トラベラーズ(Travelers Companies Inc)は米国の代表的な損害保険会社の1つであり(2009年にダウ平均採用)、同社子会社・代理店・ブローカーを通して、政府部門・団体・企業・個人向けに各種災害保険・動産・商用・各種損害保険を提供している。傘のロゴマークで米国ではおなじみのトラベラーズは1898年に米国で最初の自動車保険を販売し、世界初のインターネットで自動車保険を提供した会社でもある(1998年)
トラベラーズ株価チャート
法人向け保険としては中小企業向けから大企業向けの労働者災害補償保険やリスクマネジメントサービスまで大小問わず幅広い企業向けに設計された保険商品を扱う。トラベラーズは企業向け損害保険、企業向け自動車保険引受シェアの高さに強みがある。金融・国際保険部門も担保・金融関連の損保・賠償責任保険を広く提供。
個人の自動車保険の他にも、住宅保険、コンドミニアムや賃借人向け小規模保険、地震保険、洪水保険、珍しいものとしてはボート・ヨット保険や結婚式用保険なども手がける。
トラベラーズの業績推移グラフ
主に米国で損害保険を提供するビジネスである以上、寒波や大型のハリケーンなどの自然災害の増加による影響を大きく受ける(個人・企業の不動産保険などを対象に保険金支払い額が増加するため)。米国外でもカナダのドミニオン・オブ・カナダ・ゼネラル・インシュアランスを10~11億ドルで買収するなど事業拡大に取り組んでいる。
また、保険契約者の保険料で主に債権などに投資しているため、金利動向に投資収益が左右される(その際は保険料値上げやエクスポージャーの拡大でカバーする)。
トラベラーズなどの物損人身保険提供事業者にとって自動車損害保険の保険料は最大の収益源であり、無人自動車が実用化され普及した場合、事故率が低くなると予想され、すなわち保険商品の需要減、つまり保険契約数減少や・保険価格引き下げ圧力などの可能性はある。

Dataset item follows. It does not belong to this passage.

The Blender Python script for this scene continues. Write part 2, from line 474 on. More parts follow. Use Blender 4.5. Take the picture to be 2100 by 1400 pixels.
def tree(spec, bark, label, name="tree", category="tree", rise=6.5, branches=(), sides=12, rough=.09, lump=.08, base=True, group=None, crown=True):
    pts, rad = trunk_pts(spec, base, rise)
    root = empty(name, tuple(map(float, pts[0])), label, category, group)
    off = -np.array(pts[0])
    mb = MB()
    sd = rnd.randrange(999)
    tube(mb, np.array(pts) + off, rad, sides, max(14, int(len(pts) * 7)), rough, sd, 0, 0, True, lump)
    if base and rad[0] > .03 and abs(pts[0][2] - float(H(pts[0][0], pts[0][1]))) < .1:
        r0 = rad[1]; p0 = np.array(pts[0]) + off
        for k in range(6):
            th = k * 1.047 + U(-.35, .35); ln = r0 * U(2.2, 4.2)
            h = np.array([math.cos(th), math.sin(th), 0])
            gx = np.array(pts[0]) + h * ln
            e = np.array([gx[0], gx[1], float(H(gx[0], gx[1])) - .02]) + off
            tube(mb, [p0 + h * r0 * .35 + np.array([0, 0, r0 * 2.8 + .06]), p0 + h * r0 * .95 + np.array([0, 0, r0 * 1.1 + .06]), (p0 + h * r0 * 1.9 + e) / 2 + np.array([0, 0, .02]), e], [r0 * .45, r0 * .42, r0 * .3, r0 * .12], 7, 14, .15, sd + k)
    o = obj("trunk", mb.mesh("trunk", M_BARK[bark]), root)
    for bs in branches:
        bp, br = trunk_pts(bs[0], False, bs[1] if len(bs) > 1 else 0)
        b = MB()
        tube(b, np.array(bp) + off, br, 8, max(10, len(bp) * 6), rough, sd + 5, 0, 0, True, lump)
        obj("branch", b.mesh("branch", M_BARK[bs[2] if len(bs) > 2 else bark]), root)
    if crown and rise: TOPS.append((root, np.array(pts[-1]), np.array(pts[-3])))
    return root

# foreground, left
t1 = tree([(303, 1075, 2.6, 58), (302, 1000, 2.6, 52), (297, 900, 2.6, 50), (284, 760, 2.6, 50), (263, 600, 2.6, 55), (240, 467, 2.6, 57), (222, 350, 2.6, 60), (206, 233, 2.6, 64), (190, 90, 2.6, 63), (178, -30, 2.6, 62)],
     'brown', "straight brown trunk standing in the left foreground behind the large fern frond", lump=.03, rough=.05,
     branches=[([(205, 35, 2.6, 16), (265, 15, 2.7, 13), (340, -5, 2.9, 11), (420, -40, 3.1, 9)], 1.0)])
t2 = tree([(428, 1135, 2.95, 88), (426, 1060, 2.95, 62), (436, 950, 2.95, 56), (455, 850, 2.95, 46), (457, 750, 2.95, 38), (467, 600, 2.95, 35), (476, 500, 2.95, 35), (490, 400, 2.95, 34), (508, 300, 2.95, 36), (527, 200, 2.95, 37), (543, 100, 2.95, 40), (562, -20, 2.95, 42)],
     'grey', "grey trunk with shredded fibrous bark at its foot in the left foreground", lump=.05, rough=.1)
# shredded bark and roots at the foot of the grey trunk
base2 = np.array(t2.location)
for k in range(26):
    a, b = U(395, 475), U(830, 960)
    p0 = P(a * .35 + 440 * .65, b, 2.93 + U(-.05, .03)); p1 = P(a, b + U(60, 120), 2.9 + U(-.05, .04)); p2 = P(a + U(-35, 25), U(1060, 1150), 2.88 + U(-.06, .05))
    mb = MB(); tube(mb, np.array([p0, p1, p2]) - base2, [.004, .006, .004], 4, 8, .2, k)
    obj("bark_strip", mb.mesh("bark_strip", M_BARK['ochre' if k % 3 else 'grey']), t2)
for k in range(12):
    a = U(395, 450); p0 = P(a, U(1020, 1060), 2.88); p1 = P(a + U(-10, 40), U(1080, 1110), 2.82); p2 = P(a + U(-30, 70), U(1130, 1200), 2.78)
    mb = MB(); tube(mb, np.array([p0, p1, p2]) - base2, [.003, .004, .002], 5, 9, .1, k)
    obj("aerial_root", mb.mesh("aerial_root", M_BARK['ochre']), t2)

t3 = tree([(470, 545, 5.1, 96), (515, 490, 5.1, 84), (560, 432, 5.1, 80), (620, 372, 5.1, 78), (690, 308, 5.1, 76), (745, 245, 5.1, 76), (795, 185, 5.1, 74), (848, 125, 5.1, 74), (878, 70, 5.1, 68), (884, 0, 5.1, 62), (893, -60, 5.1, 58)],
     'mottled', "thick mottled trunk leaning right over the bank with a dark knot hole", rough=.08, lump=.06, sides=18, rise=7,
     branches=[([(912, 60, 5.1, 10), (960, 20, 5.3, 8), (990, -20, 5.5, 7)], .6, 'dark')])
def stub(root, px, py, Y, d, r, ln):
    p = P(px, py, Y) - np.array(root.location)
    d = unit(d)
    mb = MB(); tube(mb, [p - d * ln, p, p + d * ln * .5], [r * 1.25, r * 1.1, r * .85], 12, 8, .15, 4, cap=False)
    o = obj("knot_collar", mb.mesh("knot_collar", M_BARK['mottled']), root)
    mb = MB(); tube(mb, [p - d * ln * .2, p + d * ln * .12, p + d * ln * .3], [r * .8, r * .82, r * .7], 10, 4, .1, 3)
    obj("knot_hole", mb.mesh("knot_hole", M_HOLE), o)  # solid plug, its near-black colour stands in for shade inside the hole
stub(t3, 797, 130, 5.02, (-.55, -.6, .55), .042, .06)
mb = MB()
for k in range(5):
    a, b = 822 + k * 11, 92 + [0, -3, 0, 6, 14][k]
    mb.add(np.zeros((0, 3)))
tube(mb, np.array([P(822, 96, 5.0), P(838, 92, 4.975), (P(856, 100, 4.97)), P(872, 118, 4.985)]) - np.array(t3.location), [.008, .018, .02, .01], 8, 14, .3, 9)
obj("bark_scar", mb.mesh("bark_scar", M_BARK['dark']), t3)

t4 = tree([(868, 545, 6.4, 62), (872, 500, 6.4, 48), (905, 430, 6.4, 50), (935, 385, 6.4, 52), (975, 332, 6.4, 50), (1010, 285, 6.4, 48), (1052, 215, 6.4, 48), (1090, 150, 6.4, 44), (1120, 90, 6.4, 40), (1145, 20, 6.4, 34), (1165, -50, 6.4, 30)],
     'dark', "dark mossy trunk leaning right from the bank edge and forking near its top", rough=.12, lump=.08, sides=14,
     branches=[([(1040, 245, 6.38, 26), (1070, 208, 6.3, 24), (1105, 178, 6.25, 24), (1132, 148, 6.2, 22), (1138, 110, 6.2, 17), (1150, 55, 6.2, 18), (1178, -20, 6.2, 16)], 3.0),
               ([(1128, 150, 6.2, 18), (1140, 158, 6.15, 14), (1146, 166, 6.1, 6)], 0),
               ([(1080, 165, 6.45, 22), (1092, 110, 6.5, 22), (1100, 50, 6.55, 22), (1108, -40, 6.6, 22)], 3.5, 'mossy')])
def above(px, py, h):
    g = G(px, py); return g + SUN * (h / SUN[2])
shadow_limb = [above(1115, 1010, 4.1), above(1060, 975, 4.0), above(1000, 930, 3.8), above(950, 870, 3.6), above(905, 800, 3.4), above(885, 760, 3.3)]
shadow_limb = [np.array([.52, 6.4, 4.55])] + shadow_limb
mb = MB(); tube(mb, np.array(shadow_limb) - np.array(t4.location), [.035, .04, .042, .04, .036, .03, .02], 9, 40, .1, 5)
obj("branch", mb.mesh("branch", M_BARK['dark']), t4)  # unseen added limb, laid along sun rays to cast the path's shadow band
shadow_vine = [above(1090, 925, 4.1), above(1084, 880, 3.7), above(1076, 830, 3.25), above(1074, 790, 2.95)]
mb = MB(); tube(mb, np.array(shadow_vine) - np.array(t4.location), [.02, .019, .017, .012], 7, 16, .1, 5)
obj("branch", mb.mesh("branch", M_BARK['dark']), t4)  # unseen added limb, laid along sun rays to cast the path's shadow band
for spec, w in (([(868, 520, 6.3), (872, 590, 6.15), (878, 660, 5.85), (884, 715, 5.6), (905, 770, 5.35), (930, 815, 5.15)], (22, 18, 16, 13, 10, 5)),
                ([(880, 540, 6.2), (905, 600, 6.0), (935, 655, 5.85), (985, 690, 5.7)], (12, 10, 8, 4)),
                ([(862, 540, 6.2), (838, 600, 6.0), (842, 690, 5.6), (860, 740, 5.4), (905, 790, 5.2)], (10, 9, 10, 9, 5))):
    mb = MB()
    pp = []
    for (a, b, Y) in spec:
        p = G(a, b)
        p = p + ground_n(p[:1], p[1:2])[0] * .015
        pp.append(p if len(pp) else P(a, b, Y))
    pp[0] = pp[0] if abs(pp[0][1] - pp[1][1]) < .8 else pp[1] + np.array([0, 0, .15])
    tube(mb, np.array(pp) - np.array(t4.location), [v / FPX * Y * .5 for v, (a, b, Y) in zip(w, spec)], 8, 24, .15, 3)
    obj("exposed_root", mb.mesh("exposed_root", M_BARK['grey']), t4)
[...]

大手損保の中でもトラベラーズは自社株買い戻しプログラムにかなり積極的である。
買収されたこともあったシティ銀行がダウ平均構成銘柄からはずされ、同時にトラベラーズがダウ指数銘柄に採用されたのは2009年のことだった。
比較対象の主要損害保険会社
ステートファーム保険
―State Farm Mutual Automobile Insurance Company
―米国最大の損保
オールステート保険(ALL)
―Allstate Insurance Company
バークシャー・ハサウェイ(BRK.B)
―Berkshire Hathaway Inc.
―GEICO
プログレッシブ・コープ(PGR)
―Progressive Corp
USAA
―USAA Insurance Group
アメリカン・インターナショナル・グループ(AIG)
―American International Group
―リーマン・ショックというよりAIGショックと言われている
アリアンツ(ドイツ)
―Allianz SE
―世界最大手
チューリッヒ保険(スイス)
―Zurich Insurance Group
リバティ・ミューチュアル
―Liberty Mutual Insurance
ネーションワイド保険
―Nationwide Mutual Insurance Company
ハートフォード・フィナンシャル・サービシズ(HIG)
―Hartford Financial Services Group Inc
CNAファイナンシャル(CNA)
―CNA Financial Corporation
みんなの投資分析とコメント
低金利とエネルギー関連投資評価額の下落、そして大寒波と積雪のほか、西海岸の干ばつという災害補償額と…ドル高の影響は受けないものの、なかなか逆風ですね。
2015年1-3月期 Q1決算
純利益が前年同期比20.9%減
投資利益19.5%減
一部投資関連損益を除く1株利益: 2.53ドル
前年同期: 2.95ドル
市場予想: 2.54ドル
売上高: 66億2600万ドル
市場予想: 60億ドル
配当金の11%増配(現在配当利回り2.39%)と50億ドルの自社株買いの設定。
combined ratio(コンバインド・レシオ)は昨年の88.2%から90.3%に悪化。
解説:
財務成績、保険引受の収益性を測るには契約者配当後コンバインド・レシオ(保険料1ドルに対しての保険金・経費支払後の割合)を使います。
コンバインド・レシオが100を超えている場合は保険引受損失が発生していることを示している。
今回の場合このレシオが増えている=悪化しているということです。